Feb 172013

Orthodoxy and Icons
As the controversy over icons developed in the Byzantine Empire, many saw the use of icons as a necessary consequence of the Incarnation of Christ as expressed in the Nicene Creed. If the Word of God truly took flesh, He could be depicted in images. As St John of Damascus wrote, “In the old days, the incorporeal and infinite God was never depicted. Now, however, when God has been seen clothed in flesh and talking with mortals, I make an image of the God whom I see. I do not worship matter; I worship the God of matter, who became matter for my sake, and deigned to inhabit matter, who worked out my salvation through matter.
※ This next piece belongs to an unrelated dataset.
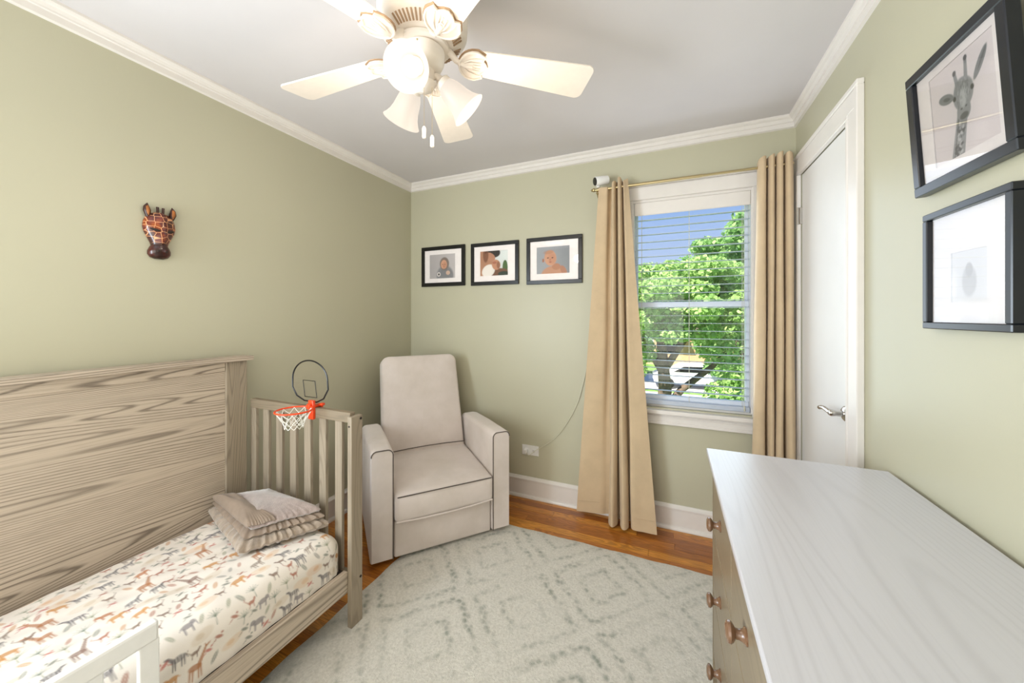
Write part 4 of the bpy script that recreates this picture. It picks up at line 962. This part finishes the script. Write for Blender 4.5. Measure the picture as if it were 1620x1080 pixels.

I will not cease from honoring that matter which works my salvation.” Since the Church saw icons as connected with its faith in the Incarnation, it came to see icons as an expression of the Orthodox faith. Thus the definitive restoration of icons in Constantinople on the first Sunday of the Great Fast in the year 842 was called the “Triumph of Orthodoxy.”The Synodikon of Orthodoxy
During the Great Doxology at Orthros a procession is formed of many people carrying icons. When the procession comes to a halt the typikon prescribes the chanting of a document called the “Synodikon of Orthodoxy.” Although there are many local variants of this text, they all begin as follows:“Let us Orthodox people, now celebrating this Day of Orthodoxy, especially glorify God, the Author of all goodness! Blessed is He forever. This is our God, who acquired and established His beloved heritage, the Holy Church, the foundations of which He laid even in Paradise, thereby comforting by His infallible Word, our forefathers who had fallen through disobedience. This is our God who, directing us to His saving promise, left not Himself without a witness, but first foretold the future salvation through the forefathers and prophets, and by manifold means gave lively descriptions of it. This is our God, who at sundry times and in divers manners spoke in antiquity to the fathers by the prophets, and in these latter days spoke to us by His Son, with whom also He created the ages: who declared His goodwill toward us, disclosed the heavenly mysteries, assured us the truth of the Gospel through the power of the Holy Spirit; who sent His apostles to preach the Gospel of the Kingdom to all the world, and confirmed it by various powers and miracles. Following this salutary revelation, and holding this Gospel, we believe…” And the people proclaim the Nicene Creed.After the Creed the Synodikon continues:
“As the prophets beheld, as the Apostles have taught... as the Church has received ...as the teachers have dogmatized... as the Universe has agreed... as Grace has shown forth... as Truth has revealed... as falsehood has been dissolved... as Wisdom has presented... as Christ awarded... thus we declare... thus we assert... thus we preach Christ our true God, and honor as Saints in words, in writings, in thoughts, in sacrifices, in churches, in Holy Icons; on the one hand worshiping and reverencing Christ as God and Lord; and on the other hand honoring them as true servants of the same Lord of all and accordingly offering them veneration.”And the People respond in a loud voice: “This is the Faith of the Apostles, this is the Faith of the Fathers, this is the Faith of the Orthodox, this is the Faith which has established the Universe.” The Synodikon concludes with the proclamation of Many Years to the living defenders of Orthodoxy, Memory Eternal to the departed and Anathema to those who deny the faith just proclaimed. When we venerate icons, then, we point in a concrete if wordless way to the truth of Christ’s Incarnation. He took on our nature completely and transfigured it completely, including our material side, which we honor in this material way. Icons of the saints point to the presence of the Holy Spirit, the Giver of life, in the Church which transformed them as well. Icons, therefore, profess without words what we proclaim verbally in the Creed.